Como sabemos, la literatura y las artes plásticas, entre otros vehículos culturales, han sido particularmente influyentes a la hora de configurar el conjunto de presunciones que un grupo humano da por hechas, asumiendo su existencia como algo natural, sin preguntarse por su artificialidad o intención política. Durante el Renacimiento y el Barroco, novelas y tramas teatrales recurrieron a los gitanos cuando había que introducir en los argumentos la delincuencia o, cuando menos, la marginalidad social. A veces ni siquiera como tema directo, sino como ambiente o excusa. Fueron un recurso literario muy eficaz, puesto que podían servir para explicar esa ruptura del orden que activa toda historia, que mueve toda trama; no digamos ya por su valor como contenedor de moralejas y otras fórmulas pedagógicas.
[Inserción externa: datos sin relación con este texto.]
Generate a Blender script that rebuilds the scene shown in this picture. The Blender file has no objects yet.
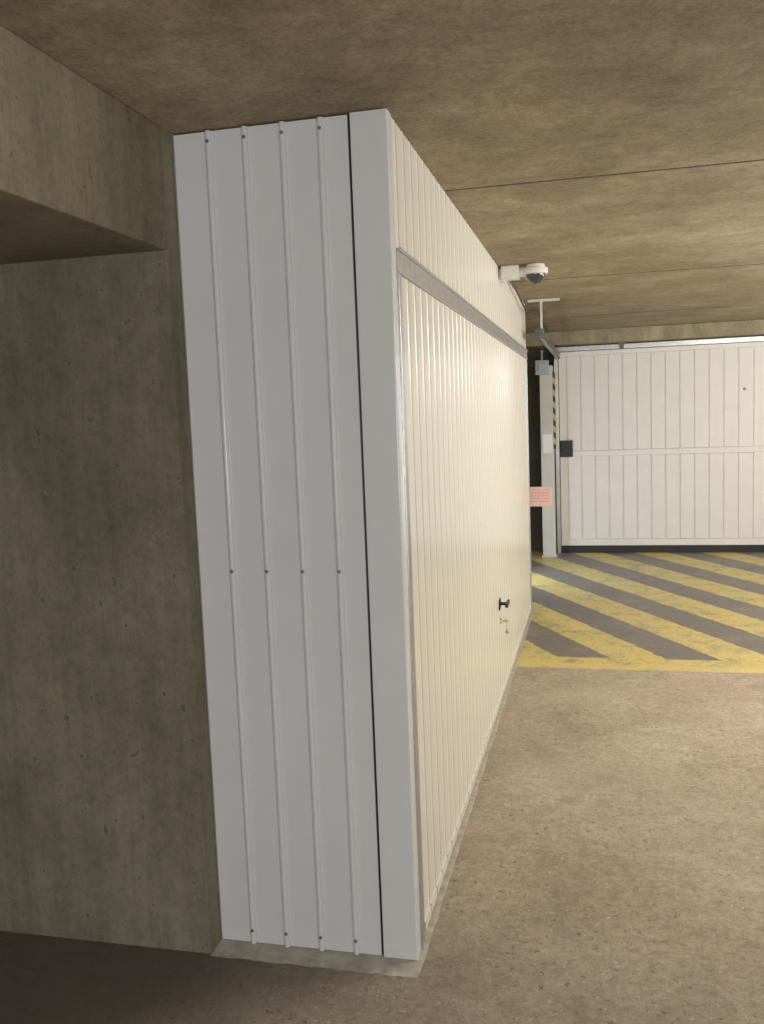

Abundan en consecuencia los relatos en los que los gitanos son presentados, sin mediar explicación, como bandidos que desafían las leyes sociales, brujas terribles o mujeres de peligroso atractivo, ladrones de niños en cuyo robo se sitúa la clave del enigma de la historia… Desde La Gitanilla de Cervantes a Les Fourberies de Scapin de Molière, pasando por La Belle Egyptienne de Sallebray o Moll Flanders de Defoe, antes de llegar a la eclosión del Romanticismo, escritores de todos los países y estilos utilizaron a los gitanos para introducir a la par intriga argumental y tensión social en sus obras. Los rasgos amables con los que se tocaba a determinados personajes o situaciones excepcionales eran perfectamente compatibles con la estigmatización global del grupo.

Óleos y grabados aprovecharon también el filón temático de los gitanos como elemento exótico y anecdótico, un dato de color móvil en medio del paisaje o una ocasión para introducir en el relato plástico el contraste entre personajes «normales» y sus «otros». Así, la figura de la mujer gitana como adivinadora de fortuna se convirtió en un tema visitado por Georges de La Tour, Nicolas Régnier o Watteau, entre muchos otros [Il. 3]; por su parte, para una legión de paisajistas como David Teniers, Jan Steen o Thomas Gainsborough, los campamentos y caravanas gitanos sirvieron para ilustrar el contraste entre naturaleza y humanidad —sugiriendo algo así como un eslabón perdido en el proceso de civilización—. En estas representaciones, la tipificación de una apariencia genéricamente gitana para identificarlos como tales empleó los recursos de la vestimenta y el adorno que se les atribuyeron como propios, mientras que también se fijaron (y no sin titubeos) aquellos rasgos físicos como la piel oscura, a juego con ojos y cabellos negros, que igualmente deberían diferenciarlos, esta vez en clave racial. Además, la apariencia externa se hacía casar con las inclinaciones internas retratadas: la tendencia al engaño y al robo en su trato con los «ciudadanos honrados», el vagabundeo y la ociosidad.

Esta representación ficcional de los gitanos, literaria y plástica, traducía y alimentaba el discurso legal y político de las elites gobernantes antes que la realidad social de las variadas formas de vida gitanas. Además, contribuyó de forma sustancial a la creación de estereotipos simplificadores que marcaron la historia colectiva de estas minorías. Sin embargo, lo que vino después supuso un salto cualitativo decisivo en la creación de una representación de los gitanos que, además de determinar sus vidas cotidianas, les robó el derecho a definir su propia imagen durante generaciones.